In the proof of Grothendieck's vanishing theorem, one of the steps says that if $X$ is irreducible of dimension o, then $H^{i}(X,\mathcal{F})=0$ for all $i>0$. This is because functor $\Gamma(X, .)$ induces an equivalence of categories, and $\Gamma(X, .)$ is an exact functor. But this is where my question arises.

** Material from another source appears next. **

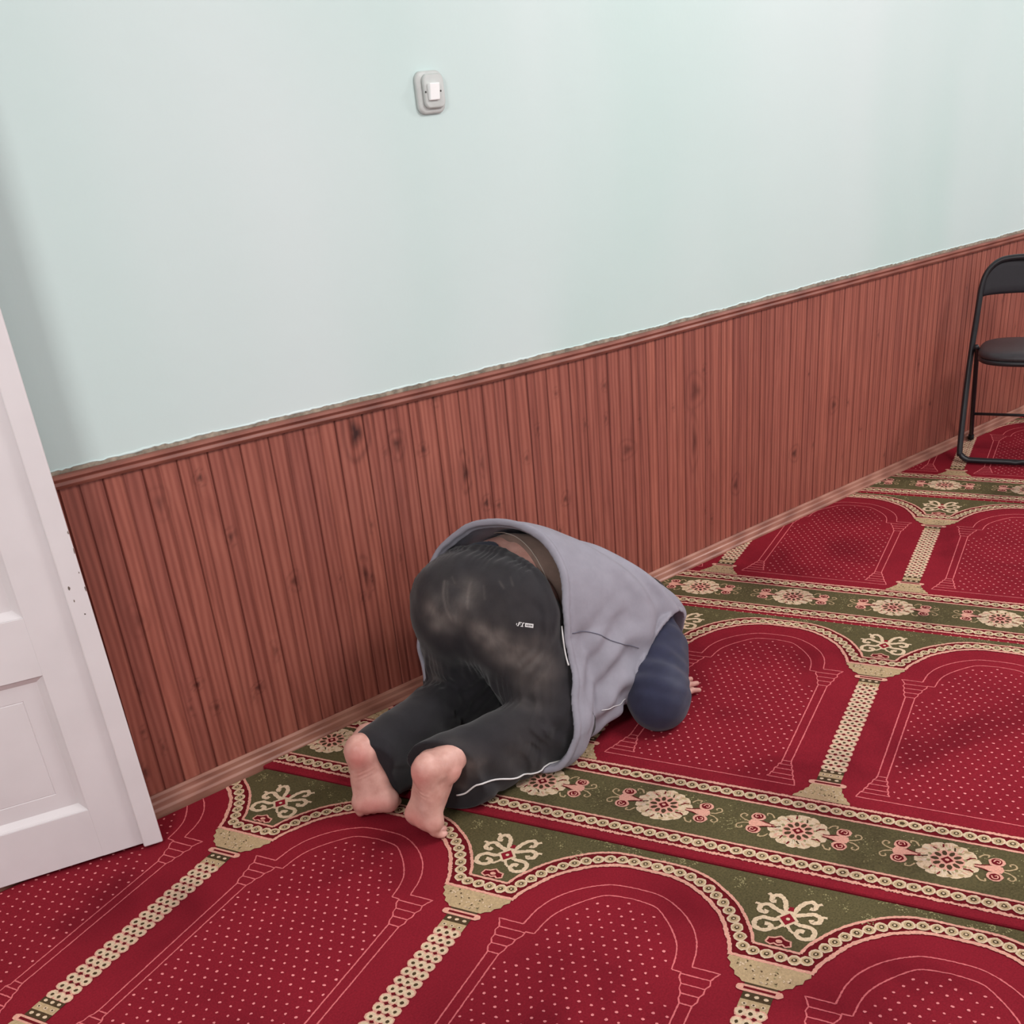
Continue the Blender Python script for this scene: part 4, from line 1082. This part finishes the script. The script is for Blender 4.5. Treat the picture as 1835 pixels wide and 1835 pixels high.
# piping, cords, seams and the small print, all lying on the cloth
def on_cloth(name, pts, r, mat, parent, flat=.6, seg=8, lift=.0):
    pts = catmull(pts, 6)
    if lift is not None:
        q = []
        for p in pts:
            ok, loc, nr, _i = parent.closest_point_on_mesh(Vector(p)); q.append(loc + nr * (r * .9))
        pts = q
    bm = bmesh.new(); tube(bm, [tuple(p) for p in pts], r, seg); return bm_obj(name, bm, mat, parent, True)
on_cloth('piping', PTS['stripe'], .0021, M_WHITE, tr)
on_cloth('seam', PTS['yoke'], .0011, M_THREAD, vest)
on_cloth('cord', PTS['cord'], .0019, M_WHITE, vest, lift=None)
def shirt_hem_line():
    out = []
    for y in np.linspace(-.17, .17, 35):
        z = np.linspace(.55, .2, 500); x = .572 + ((z - .45) * .38 + y * .40) / .90
        p = np.stack([x, np.full_like(x, y), z], 1).astype(F32); d = torso_sdf(p.copy(), .010)
        i = np.where(d < .0008)[0]
        if len(i): out.append(tuple(p[i[0]]))
    return out
on_cloth('shirt_hem', shirt_hem_line(), .0013, M_HEMC, shirt_o, lift=None)
on_cloth('drawstring', PTS['thread'], .0009, M_WHITE, vest)
def print_patch():
    A, B, C_, D_ = [np.array(tr.closest_point_on_mesh(Vector(q))[1]) for q in PTS['logo']]      # top-left, top-right, bottom-right, bottom-left
    nrm = np.cross(B - A, D_ - A); nrm /= np.linalg.norm(nrm)
    if nrm[2] < 0: nrm = -nrm
    def at(u, v, h): h += .0006; return tuple((A * (1 - u) + B * u) * (1 - v) + (D_ * (1 - u) + C_ * u) * v + nrm * h)
    def quad(bm, u0, v0, u1, v1, h, sh=0.0):
        q = [bm.verts.new(at(u, v, h)) for u, v in ((u0 + sh * (1 - v0), v0), (u1 + sh * (1 - v0), v0), (u1 + sh * (1 - v1), v1), (u0 + sh * (1 - v1), v1))]
        f = bm.faces.new(q); f.normal_update()
        if f.normal.dot(Vector(nrm)) < 0: f.normal_flip()
    bm = bmesh.new()
    # slanted F and L
    quad(bm, .10, .12, .15, .95, .0010, .06); quad(bm, .13, .08, .29, .22, .0010, .04); quad(bm, .12, .42, .24, .54, .0010, .04)
    quad(bm, .32, .12, .37, .95, .0010, .06); quad(bm, .27, .84, .42, .98, .0010); quad(bm, .00, .40, .04, .75, .0010, .04); quad(bm, .05, .84, .13, .96, .0010)
    quad(bm, .38, .10, .46, .24, .0010, .03)
    quad(bm, .52, .12, 1.0, .92, .0010)
    bm_obj('logo_print', bm, M_WHITE, tr)
    bm = bmesh.new()
    for u0 in (.58, .675, .77, .865):
        quad(bm, u0, .36, u0 + .018, .70, .0016); quad(bm, u0 + .048, .36, u0 + .066, .70, .0016)
    quad(bm, .58, .49, .646, .57, .0016); quad(bm, .675, .36, .741, .43, .0016); quad(bm, .675, .63, .741, .70, .0016)
    quad(bm, .77, .36, .836, .43, .0016); quad(bm, .865, .49, .931, .57, .0016); quad(bm, .865, .36, .931, .43, .0016)
    bm_obj('logo_lettering', bm, M_TR, tr)
print_patch()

Accroding to the definition, functor $H^{i}(X,.)$ is the right derived functor of $\Gamma(X, .)$, and the injective resolution of a sheaf $\mathcal{F}$ is an exact sequence. Since $\Gamma(X, .)$ is exact, $H^{i}(X,\mathcal{F})$ is always zero, which is impossible. What do I miss? Thanks!

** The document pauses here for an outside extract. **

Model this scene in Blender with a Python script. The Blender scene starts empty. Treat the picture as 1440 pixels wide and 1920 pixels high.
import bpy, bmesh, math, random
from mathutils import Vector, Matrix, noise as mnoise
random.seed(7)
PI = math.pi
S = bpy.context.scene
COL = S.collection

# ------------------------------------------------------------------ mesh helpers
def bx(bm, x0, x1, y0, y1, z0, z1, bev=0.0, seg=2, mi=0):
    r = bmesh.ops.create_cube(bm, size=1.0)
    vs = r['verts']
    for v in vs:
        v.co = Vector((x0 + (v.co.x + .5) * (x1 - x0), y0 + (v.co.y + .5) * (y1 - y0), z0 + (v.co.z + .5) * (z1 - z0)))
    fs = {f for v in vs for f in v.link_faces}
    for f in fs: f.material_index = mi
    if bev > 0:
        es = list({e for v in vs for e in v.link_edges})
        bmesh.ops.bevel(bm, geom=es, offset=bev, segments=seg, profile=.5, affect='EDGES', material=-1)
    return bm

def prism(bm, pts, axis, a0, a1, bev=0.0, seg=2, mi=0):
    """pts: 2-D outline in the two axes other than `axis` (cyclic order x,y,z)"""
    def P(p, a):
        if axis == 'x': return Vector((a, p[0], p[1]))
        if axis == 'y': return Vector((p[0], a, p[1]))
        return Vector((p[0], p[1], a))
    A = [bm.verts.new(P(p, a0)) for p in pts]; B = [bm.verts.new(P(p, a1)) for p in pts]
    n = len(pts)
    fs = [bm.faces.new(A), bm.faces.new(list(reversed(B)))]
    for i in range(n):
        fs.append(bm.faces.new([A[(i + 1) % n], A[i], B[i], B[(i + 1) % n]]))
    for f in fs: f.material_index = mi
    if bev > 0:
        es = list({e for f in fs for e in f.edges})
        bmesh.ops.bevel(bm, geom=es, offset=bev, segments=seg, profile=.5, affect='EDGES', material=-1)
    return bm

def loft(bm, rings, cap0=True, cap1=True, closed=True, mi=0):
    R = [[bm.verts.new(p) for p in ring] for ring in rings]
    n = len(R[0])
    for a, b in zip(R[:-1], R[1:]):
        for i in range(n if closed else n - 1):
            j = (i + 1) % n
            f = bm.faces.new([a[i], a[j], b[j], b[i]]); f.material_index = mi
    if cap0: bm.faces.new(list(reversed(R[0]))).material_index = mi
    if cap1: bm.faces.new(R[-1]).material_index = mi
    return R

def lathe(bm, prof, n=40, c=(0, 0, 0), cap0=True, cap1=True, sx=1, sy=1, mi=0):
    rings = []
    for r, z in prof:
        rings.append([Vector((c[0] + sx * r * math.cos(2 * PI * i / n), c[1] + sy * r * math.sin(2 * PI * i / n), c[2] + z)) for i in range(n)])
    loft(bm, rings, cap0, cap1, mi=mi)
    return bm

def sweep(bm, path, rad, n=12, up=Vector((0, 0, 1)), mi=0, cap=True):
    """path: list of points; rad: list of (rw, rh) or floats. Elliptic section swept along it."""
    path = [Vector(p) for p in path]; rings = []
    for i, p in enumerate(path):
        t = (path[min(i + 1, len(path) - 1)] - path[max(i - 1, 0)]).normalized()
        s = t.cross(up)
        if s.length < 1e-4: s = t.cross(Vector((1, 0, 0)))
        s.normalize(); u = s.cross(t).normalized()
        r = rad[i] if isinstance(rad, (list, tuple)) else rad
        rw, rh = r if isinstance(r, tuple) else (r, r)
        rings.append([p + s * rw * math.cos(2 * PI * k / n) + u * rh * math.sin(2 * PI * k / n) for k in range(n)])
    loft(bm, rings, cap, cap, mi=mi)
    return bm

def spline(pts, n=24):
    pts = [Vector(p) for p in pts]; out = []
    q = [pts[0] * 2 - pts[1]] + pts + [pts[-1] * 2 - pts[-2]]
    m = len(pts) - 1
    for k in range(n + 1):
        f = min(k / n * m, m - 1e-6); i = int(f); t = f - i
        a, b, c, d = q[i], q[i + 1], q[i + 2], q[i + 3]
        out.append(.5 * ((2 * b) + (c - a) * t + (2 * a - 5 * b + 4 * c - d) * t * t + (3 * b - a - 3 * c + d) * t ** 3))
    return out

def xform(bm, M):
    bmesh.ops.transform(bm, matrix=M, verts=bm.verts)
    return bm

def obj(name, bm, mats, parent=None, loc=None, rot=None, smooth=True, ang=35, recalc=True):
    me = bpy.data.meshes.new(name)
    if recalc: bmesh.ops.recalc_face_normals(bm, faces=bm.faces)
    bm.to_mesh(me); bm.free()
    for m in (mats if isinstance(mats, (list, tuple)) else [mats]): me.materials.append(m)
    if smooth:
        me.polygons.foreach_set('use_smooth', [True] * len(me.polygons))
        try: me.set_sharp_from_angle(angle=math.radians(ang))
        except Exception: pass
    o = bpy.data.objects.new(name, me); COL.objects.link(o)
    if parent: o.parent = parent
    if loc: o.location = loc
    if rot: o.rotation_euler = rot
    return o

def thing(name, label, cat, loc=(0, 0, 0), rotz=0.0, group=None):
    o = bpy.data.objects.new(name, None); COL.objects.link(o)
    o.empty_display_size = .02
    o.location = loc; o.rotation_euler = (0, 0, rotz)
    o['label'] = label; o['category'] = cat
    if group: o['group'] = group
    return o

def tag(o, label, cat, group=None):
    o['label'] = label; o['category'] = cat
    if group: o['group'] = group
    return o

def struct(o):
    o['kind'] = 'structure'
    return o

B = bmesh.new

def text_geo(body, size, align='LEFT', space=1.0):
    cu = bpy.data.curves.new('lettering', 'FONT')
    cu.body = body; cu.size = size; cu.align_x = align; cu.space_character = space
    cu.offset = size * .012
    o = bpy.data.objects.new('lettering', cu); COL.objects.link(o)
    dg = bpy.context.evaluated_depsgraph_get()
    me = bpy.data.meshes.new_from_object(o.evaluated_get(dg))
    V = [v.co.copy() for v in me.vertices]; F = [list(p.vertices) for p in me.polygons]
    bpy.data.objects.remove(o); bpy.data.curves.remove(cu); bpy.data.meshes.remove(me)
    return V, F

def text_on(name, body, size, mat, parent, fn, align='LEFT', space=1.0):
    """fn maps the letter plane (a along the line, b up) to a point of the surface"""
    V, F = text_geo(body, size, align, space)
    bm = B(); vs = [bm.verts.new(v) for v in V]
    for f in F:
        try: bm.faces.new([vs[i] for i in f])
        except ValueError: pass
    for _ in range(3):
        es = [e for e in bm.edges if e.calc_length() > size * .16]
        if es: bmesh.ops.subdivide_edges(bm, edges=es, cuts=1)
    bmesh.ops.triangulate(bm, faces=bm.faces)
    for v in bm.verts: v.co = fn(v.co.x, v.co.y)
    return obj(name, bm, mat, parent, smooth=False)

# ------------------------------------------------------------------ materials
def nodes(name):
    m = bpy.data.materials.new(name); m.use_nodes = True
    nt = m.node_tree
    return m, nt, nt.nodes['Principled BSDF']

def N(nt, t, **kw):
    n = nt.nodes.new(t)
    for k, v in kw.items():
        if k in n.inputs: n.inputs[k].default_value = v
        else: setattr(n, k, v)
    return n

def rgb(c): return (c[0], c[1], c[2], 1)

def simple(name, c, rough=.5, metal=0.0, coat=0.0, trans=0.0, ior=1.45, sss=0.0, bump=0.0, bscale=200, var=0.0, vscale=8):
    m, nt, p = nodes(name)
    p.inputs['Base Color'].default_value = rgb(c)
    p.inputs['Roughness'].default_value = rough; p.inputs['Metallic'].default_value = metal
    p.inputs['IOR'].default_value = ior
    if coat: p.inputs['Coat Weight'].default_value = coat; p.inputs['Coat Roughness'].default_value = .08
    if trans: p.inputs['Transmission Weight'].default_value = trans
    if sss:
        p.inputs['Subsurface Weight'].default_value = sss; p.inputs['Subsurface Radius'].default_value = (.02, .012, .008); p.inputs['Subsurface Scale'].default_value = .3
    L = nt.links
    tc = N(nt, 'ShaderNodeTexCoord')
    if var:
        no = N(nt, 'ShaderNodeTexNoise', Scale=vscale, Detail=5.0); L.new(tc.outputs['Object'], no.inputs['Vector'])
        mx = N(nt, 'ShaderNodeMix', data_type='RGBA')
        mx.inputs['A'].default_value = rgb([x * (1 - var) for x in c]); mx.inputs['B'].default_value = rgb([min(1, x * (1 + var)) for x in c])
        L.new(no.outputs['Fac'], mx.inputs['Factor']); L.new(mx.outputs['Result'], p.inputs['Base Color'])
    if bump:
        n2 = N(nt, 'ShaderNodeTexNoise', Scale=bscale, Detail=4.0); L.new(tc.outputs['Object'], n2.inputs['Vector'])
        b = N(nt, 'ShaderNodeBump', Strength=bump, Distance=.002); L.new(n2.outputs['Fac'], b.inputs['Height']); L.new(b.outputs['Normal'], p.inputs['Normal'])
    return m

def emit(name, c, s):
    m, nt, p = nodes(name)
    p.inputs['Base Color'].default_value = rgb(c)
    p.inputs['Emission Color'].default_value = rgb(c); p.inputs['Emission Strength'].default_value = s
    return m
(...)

Edit: Seems like I misunderstood the question. Cohomology doesn't vanish for all $X$ and all $\mathcal F$ simply because $\Gamma(X,\cdot)$ is left exact, but not exact in general.
Resolution itself is not exact, it is only exact with augmentation map. What I mean is this: let $0\to \mathcal F\to \mathcal I^\bullet$ be injective resolution of $\mathcal F$. Then the chain complex
$$0\to\mathcal F\to \mathcal I^0\to \mathcal I^1\to\ldots$$
is exact, but you don't apply $\Gamma(X,\cdot)$ to that complex, but to the complex
$$0\to \mathcal I^0\to\mathcal I^1\to \mathcal I^2\to\ldots$$
which has trivial cohomology except at degree $0$: $H^0(\mathcal I^\bullet)\cong \mathcal F.$
So, if $\Gamma(X,\cdot)$ is exact, $H^i(\Gamma(X,\mathcal I^\bullet)) = 0,\ i > 0,$ and $H^0(\Gamma(X,\mathcal I^\bullet))\cong \Gamma(X,\mathcal F)$.
The same reasoning applies to any derived functor: if the original functor is already exact, then all the higher derived functors vanish.